If you can’t sell you could be really stuck. “More people bought in the second year of Help to Buy than in the first,” says James Barton. “It will therefore be April next year when we see how people deal with the extra payments.”

Both Barton and Galliard’s David Galman suspect that whatever the challenges, most buyers will find a way. “You are going to see a bit of remortgaging going on. People will pay the Government off or at least reduce the loan in that way,” says Galman.

“We have not seen a flood of homes on the market as yet. I think people will find a way to pay it off.”

Shared ownership: you can stay as long as you like, but your rent does increase annually. If you want to sell, your property will be independently valued.

From £440,000 with shared ownership available: The Levers, flats in a Peabody scheme in Walworth Road, Elephant & Castle

Then, for between six and eight weeks — different housing associations have different rules — the flat will be marketed at this price to people registered with the housing association.

If nobody bites, you can then sell on the open market using an estate agent.

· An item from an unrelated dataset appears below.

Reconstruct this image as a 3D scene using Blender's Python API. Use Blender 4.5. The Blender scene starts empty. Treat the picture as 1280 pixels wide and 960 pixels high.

When it sells you get your proportion of any profits plus your original deposit back.

As an alternative and if property prices go up, buyers can remortgage and increase their stake in the flat, in a procedure known as staircasing, eventually buying out the housing association altogether.

“The vast majority — 90 per cent or more — of our shared owners move on to full ownership,” says Kush Rawal.

THE VERDICT

It’s horses for courses, but shared ownership is cheaper to get into and more secure in the long term, so it’s great for risk-averse, low to medium earners.

Help to Buy offers more flexibility in terms of where and what you can buy, and is also likely to be cheaper month to month — although you need a bigger mortgage and therefore a bigger income to get started.

Moving on from shared ownership is a well-trodden and largely successful path. But for Help to Buyers there is a big question mark over affordability once the Government loan repayments kick in and it is payback time.

No doubt some will be forced to sell but their home could have made a healthy profit.